Sixth Generation (6G)-enabled Internet of Vehicles (IoV) facilitates efficient data synchronization through ultra-fast bandwidth and high-density connectivity, enabling the emergence of Vehicle Twins (VTs). As highly accurate replicas of vehicles, VTs can support intelligent vehicular applications for occupants in 6G-enabled IoV. Thanks to the full coverage capability of 6G, resource-constrained vehicles can offload VTs to edge servers, such as roadside units, unmanned aerial vehicles, and satellites, utilizing their computing and storage resources for VT construction and updates. However, communication between vehicles and edge servers with limited coverage is prone to interruptions due to the dynamic mobility of vehicles. Consequently, VTs must be migrated among edge servers to maintain uninterrupted and high-quality services for users. In this paper, we introduce a VT migration framework in 6G-enabled IoV. Specifically, we first propose a Long Short-Term Memory (LSTM)-based Transformer model to accurately predict long-term workloads of edge servers for migration decision-making. Then, we propose a Dynamic Mask Multi-Agent Proximal Policy Optimization (DM-MAPPO) algorithm to identify optimal migration routes in the highly complex environment of 6G-enabled IoV. Finally, we develop a practical platform to validate the effectiveness of the proposed scheme using real datasets. Simulation results demonstrate that the proposed DM-MAPPO algorithm significantly reduces migration latency by 20.82% and packet loss by 75.07% compared with traditional deep reinforcement learning algorithms.

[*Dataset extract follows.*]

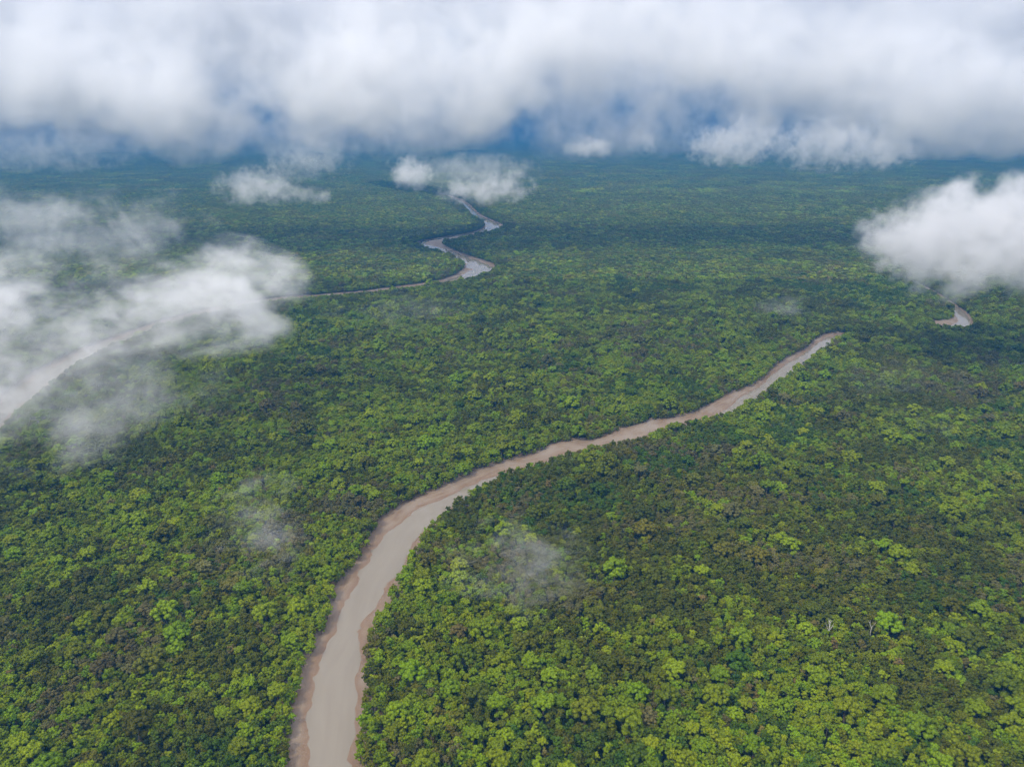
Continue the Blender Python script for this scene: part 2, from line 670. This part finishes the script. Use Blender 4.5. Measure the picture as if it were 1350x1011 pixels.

翻译：第六代移动通信技术（6G）赋能的车辆互联网通过超高速带宽和高密度连接促进高效数据同步，从而催生了车辆数字孪生体。作为车辆的高精度数字副本，车辆数字孪生体可为6G车联网中的乘员提供智能车载应用服务。得益于6G的全覆盖能力，资源受限的车辆可将车辆数字孪生体卸载至边缘服务器（如路侧单元、无人机和卫星），利用其计算和存储资源进行孪生体构建与更新。然而，由于车辆动态移动的特性，车辆与覆盖范围有限的边缘服务器之间的通信易发生中断。因此，必须在边缘服务器之间迁移车辆数字孪生体，以维持用户服务的不间断性与高质量。本文提出一种6G车联网中的车辆数字孪生体迁移框架。具体而言，我们首先提出一种基于长短期记忆网络的Transformer模型，以精准预测边缘服务器的长期工作负载，为迁移决策提供依据。随后，针对6G车联网高度复杂的环境，我们提出一种动态掩码多智能体近端策略优化算法，以确定最优迁移路径。最后，我们构建实际平台，利用真实数据集验证所提方案的有效性。仿真结果表明，与传统深度强化学习算法相比，所提动态掩码多智能体近端策略优化算法能显著降低迁移延迟20.82%，并将丢包率减少75.07%。